> _Short problem_: Write out nothing but the lines from the first line of the entries below through the line with "SC.camera = cam"; no pictures go in.

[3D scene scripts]
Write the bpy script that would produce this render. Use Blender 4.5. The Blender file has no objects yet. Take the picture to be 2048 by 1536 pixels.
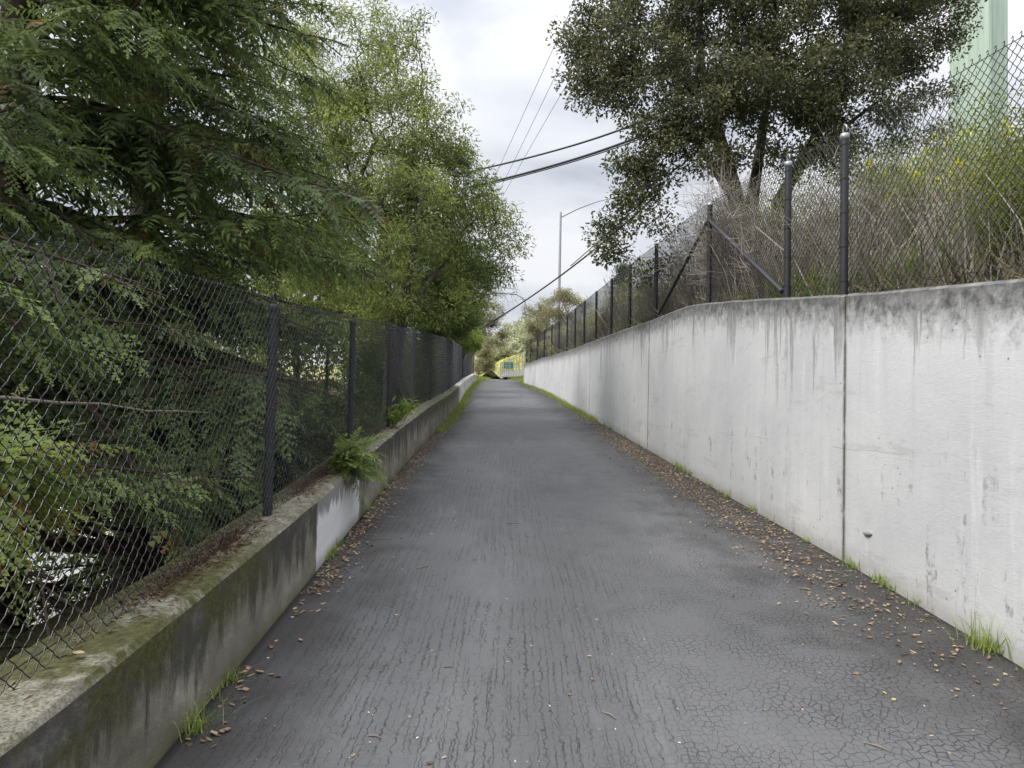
import bpy, math, random
import numpy as np
from mathutils import Vector, Matrix

rng = np.random.default_rng(7)
random.seed(7)
SC = bpy.context.scene
COL = SC.collection
R = math.radians

# ------------------------------------------------------------------ camera
EYE, FPX, PITCH, ROLL = 1.55, 1420.0, R(1.8), R(1.3)
cam_d = bpy.data.cameras.new('camera')
cam_d.sensor_width = 36.0
cam_d.lens = 36.0 * FPX / 2048.0
cam_d.clip_start, cam_d.clip_end = 0.05, 3000.0
cam = bpy.data.objects.new('camera', cam_d)
COL.objects.link(cam)
fw = Vector((0, math.cos(PITCH), math.sin(PITCH)))
up0 = Vector((0, -math.sin(PITCH), math.cos(PITCH)))
rt0 = Vector((1, 0, 0))
rt = rt0 * math.cos(ROLL) + up0 * math.sin(ROLL)
up = up0 * math.cos(ROLL) - rt0 * math.sin(ROLL)
cam.matrix_world = Matrix(((rt.x, up.x, -fw.x, 0), (rt.y, up.y, -fw.y, 0), (rt.z, up.z, -fw.z, EYE), (0, 0, 0, 1)))
SC.camera = cam

# ------------------------------------------------------------------ sky, sun, exposure
SUN_EL, SUN_AZ = R(50), R(245)          # azimuth clockwise from +Y: behind the camera, a little to the left
world = bpy.data.worlds.new('World')
SC.world = world
world.use_nodes = True
wt = world.node_tree
wt.nodes.clear()
def wn(t, **k):
    n = wt.nodes.new(t)
    for a, b in k.items(): setattr(n, a, b)
    return n
w_out = wn('ShaderNodeOutputWorld')
sky = wn('ShaderNodeTexSky', sky_type='NISHITA', sun_disc=False, sun_elevation=SUN_EL, sun_rotation=SUN_AZ, dust_density=3.0)
bg_sky = wn('ShaderNodeBackground'); bg_sky.inputs['Strength'].default_value = 0.08
wt.links.new(sky.outputs[0], bg_sky.inputs['Color'])
tc = wn('ShaderNodeTexCoord')
mp = wn('ShaderNodeMapping'); mp.inputs['Scale'].default_value = (1.0, 1.0, 2.2)
wt.links.new(tc.outputs['Generated'], mp.inputs['Vector'])
nz = wn('ShaderNodeTexNoise'); nz.inputs['Scale'].default_value = 3.4; nz.inputs['Detail'].default_value = 6.0; nz.inputs['Roughness'].default_value = 0.5
nz.inputs['Distortion'].default_value = 0.3
wt.links.new(mp.outputs[0], nz.inputs['Vector'])
rp = wn('ShaderNodeValToRGB')
rp.color_ramp.elements[0].position = 0.38; rp.color_ramp.elements[0].color = (0.54, 0.57, 0.64, 1)
rp.color_ramp.elements[1].position = 0.66; rp.color_ramp.elements[1].color = (0.97, 0.975, 1.0, 1)
e = rp.color_ramp.elements.new(0.5); e.color = (0.77, 0.79, 0.845, 1)
wt.links.new(nz.outputs['Fac'], rp.inputs['Fac'])
# overcast sky: strongly brightened towards the zenith, out of view, to light the scene
sx = wn('ShaderNodeSeparateXYZ'); wt.links.new(tc.outputs['Generated'], sx.inputs[0])
mr = wn('ShaderNodeMapRange'); mr.inputs['From Min'].default_value = 0.0; mr.inputs['From Max'].default_value = 1.0
mr.inputs['To Min'].default_value = 0.47; mr.inputs['To Max'].default_value = 2.0
pw = wn('ShaderNodeMath', operation='POWER'); pw.use_clamp = True; pw.inputs[1].default_value = 2.8
wt.links.new(sx.outputs['Z'], pw.inputs[0]); wt.links.new(pw.outputs[0], mr.inputs['Value'])
bg_cl = wn('ShaderNodeBackground'); wt.links.new(rp.outputs['Color'], bg_cl.inputs['Color']); wt.links.new(mr.outputs[0], bg_cl.inputs['Strength'])
mixw = wn('ShaderNodeMixShader'); mixw.inputs[0].default_value = 0.9
wt.links.new(bg_sky.outputs[0], mixw.inputs[1]); wt.links.new(bg_cl.outputs[0], mixw.inputs[2]); wt.links.new(mixw.outputs[0], w_out.inputs[0])

sun_d = bpy.data.lights.new('sun', 'SUN'); sun_d.energy = 1.5; sun_d.angle = R(25); sun_d.color = (1.0, 0.97, 0.92)
sun = bpy.data.objects.new('sun', sun_d); COL.objects.link(sun)
sdir = Vector((math.sin(SUN_AZ) * math.cos(SUN_EL), math.cos(SUN_AZ) * math.cos(SUN_EL), math.sin(SUN_EL)))
sun.rotation_euler = sdir.to_track_quat('Z', 'Y').to_euler()
sun.location = (0, 0, 40)

SC.view_settings.view_transform = 'Standard'
SC.view_settings.look = 'None'
SC.view_settings.exposure = 1.05
SC.view_settings.gamma = 1.0
SC.view_settings.use_curve_mapping = False
SC.render.engine = 'CYCLES'
SC.cycles.max_bounces = 5
SC.cycles.diffuse_bounces = 3
SC.cycles.use_adaptive_sampling = True
SC.cycles.adaptive_threshold = 0.02
SC.cycles.caustics_reflective = False
SC.cycles.caustics_refractive = False
SC.cycles.glossy_bounces = 2
SC.cycles.transmission_bounces = 3
SC.cycles.use_denoising = True
SC.cycles.denoising_input_passes = 'RGB_ALBEDO_NORMAL'

# ------------------------------------------------------------------ pixel helper (used to place things by distance)
def at(px, py, Y):
    u, v = px - 1024.0, py - 768.0
    c, s = math.cos(ROLL), math.sin(ROLL)
    u2, v2 = c * u + s * v, -s * u + c * v
    x, z = u2 / FPX, -v2 / FPX
    d = np.array([x, math.cos(PITCH) - z * math.sin(PITCH), math.sin(PITCH) + z * math.cos(PITCH)])
    return np.array([0, 0, EYE]) + d * (Y / d[1])

def project(P):
    """points (n,3) -> pixel coordinates in the 2048 wide picture"""
    D = P - np.array([0, 0, EYE])
    x = D @ np.array(rt); y = D @ np.array(up); z = np.maximum(D @ np.array(fw), 0.05)
    return 1024 + FPX * x / z, 768 - FPX * y / z

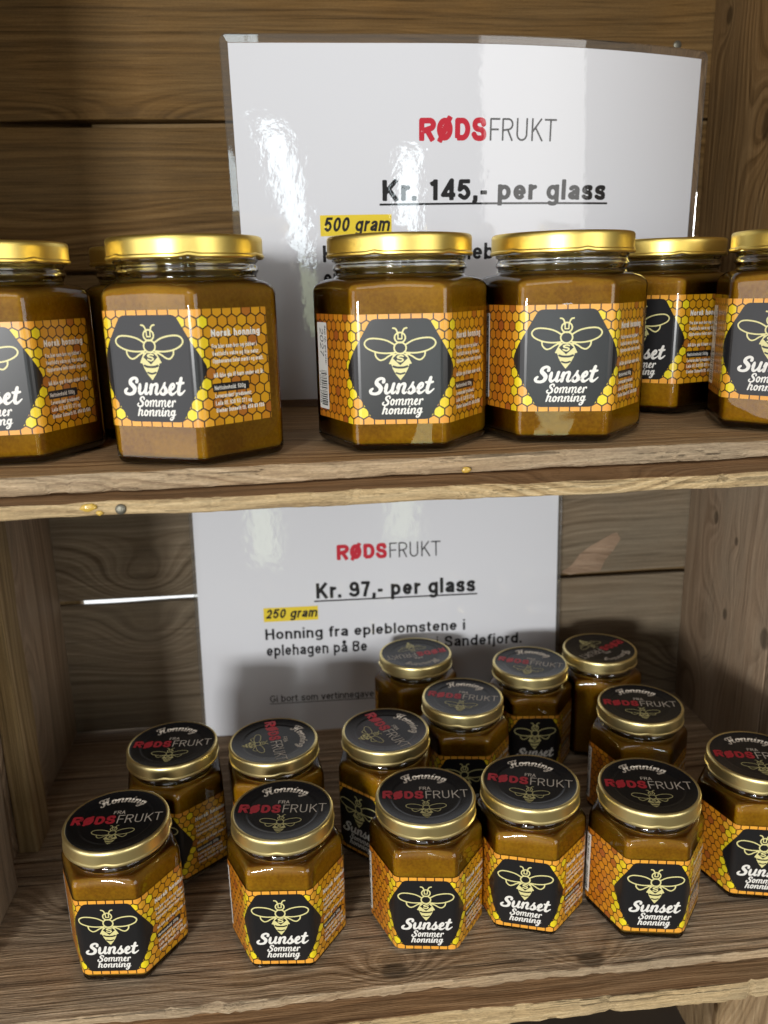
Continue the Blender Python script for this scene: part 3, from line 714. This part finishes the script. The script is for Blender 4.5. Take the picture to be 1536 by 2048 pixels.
def price_sign(name, label, S, Wd, Hh, items, pouch, loc):
    root = tag(empty(name, loc), label, 'sign', 'laminated price signs')
    o = Vector(loc)
    f = lambda u, v, off: S(u, v, off) - o
    mb = MB(); ns, ntt = 60, 24
    mb.grid([[f(Wd*i/ns, Hh*j/ntt, 0) for i in range(ns+1)] for j in range(ntt+1)], 0, closed=False, smooth=True)
    for polys, m, lay in items: grid_clip(polys, .006, f, mb, m, .00012*lay)
    mb.build('paper', [M_paper, M_pink, M_pred, M_pyel], root)
    # clear pouch: a border of film round the paper, thicker along its sealed rim
    mb = MB(); p = pouch; m1 = .0006
    def band(i0, i1, off):
        a = []
        for q in (i0, i1):
            w0, h0 = Wd+2*q, Hh+2*q; r = max(.0005, q*.9); loop = []
            for cx, cy, an in ((w0-q-r, -q+r, 270), (w0-q-r, h0-q-r, 0), (-q+r, h0-q-r, 90), (-q+r, -q+r, 180)):
                loop += arc(cx, cy, r, r, an, an+90, 5)
            full = []
            for i in range(len(loop)):
                c, d = loop[i], loop[(i+1) % len(loop)]
                k = 30 if (i+1) % 6 == 0 else 1
                full += [(c[0]+(d[0]-c[0])*t/k, c[1]+(d[1]-c[1])*t/k) for t in range(k)]
            a.append(full)
        return a
    A, B = band(.0002, p, 0); ca, cb = [f(u, v, .0001) for u, v in A], [f(u, v, .0002) for u, v in B]
    cc, dd = [f(u, v, -.0003) for u, v in B], [f(u, v, -.0003) for u, v in A]
    A2, B2 = band(p-.0007, p-.0002, 0); ce, cf = [f(u, v, .0003) for u, v in A2], [f(u, v, .0007) for u, v in B2]
    mb.grid([ca, ce, cf, cb, cc, dd], 0, closed=True, smooth=True)
    mb.build('pouch', [M_film], root, sharp=30)
    return root

def layout(logo, kr, ktxt, hl, gtxt, lines, small, ital):
    it = []
    x, y, w = logo; h_, l_ = logo_polys(w); it += [(move(h_, x, y), 2, 1), (move(l_, x, y), 1, 1)]
    x, y, w, cap = kr; P_, _ = sans_text(ktxt, .102, .035, w, cap); it.append((move(P_, x, y), 1, 1))
    it.append(([rect(x-.001, y-.0027, x+w+.001, y-.0015)], 1, 2))
    it.append(([rect(*hl)], 3, 1))
    x, y, w, cap = ital; P_, _ = sans_text(gtxt, .095, .04, w, cap, slant=.21); it.append((move(P_, x, y), 1, 2))
    for txt, x, y, w, cap in lines: P_, _ = sans_text(txt, .09, .045, w, cap); it.append((move(P_, x, y), 1, 1))
    if small:
        txt, x, y, w, cap = small; P_, _ = sans_text(txt, .07, .06, w, cap); it.append((move(P_, x, y), 1, 1)); it.append(([rect(x, y-.0016, x+w, y-.001)], 1, 2))
    return it

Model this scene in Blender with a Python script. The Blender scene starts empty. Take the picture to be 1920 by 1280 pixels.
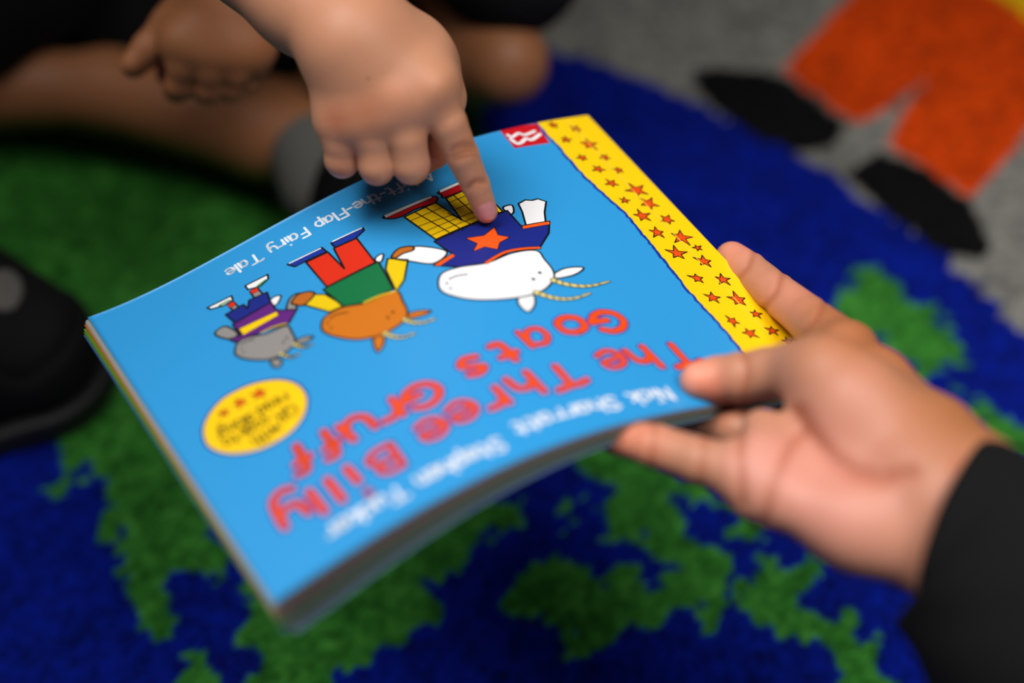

> _Solution for this problem_:
Write the bpy script that would produce this render. Use Blender 4.5. The Blender file has no objects yet. Take the picture to be 2048 by 1536 pixels.
import bpy, math, random
import numpy as np
from mathutils import Vector, Matrix

rng = np.random.default_rng(7)
random.seed(7)
SC = bpy.context.scene
COL = SC.collection
R = math.radians

# ------------------------------------------------------------------ camera
EYE, FPX, PITCH, ROLL = 1.55, 1420.0, R(1.8), R(1.3)
cam_d = bpy.data.cameras.new('camera')
cam_d.sensor_width = 36.0
cam_d.lens = 36.0 * FPX / 2048.0
cam_d.clip_start, cam_d.clip_end = 0.05, 3000.0
cam = bpy.data.objects.new('camera', cam_d)
COL.objects.link(cam)
fw = Vector((0, math.cos(PITCH), math.sin(PITCH)))
up0 = Vector((0, -math.sin(PITCH), math.cos(PITCH)))
rt0 = Vector((1, 0, 0))
rt = rt0 * math.cos(ROLL) + up0 * math.sin(ROLL)
up = up0 * math.cos(ROLL) - rt0 * math.sin(ROLL)
cam.matrix_world = Matrix(((rt.x, up.x, -fw.x, 0), (rt.y, up.y, -fw.y, 0), (rt.z, up.z, -fw.z, EYE), (0, 0, 0, 1)))
SC.camera = cam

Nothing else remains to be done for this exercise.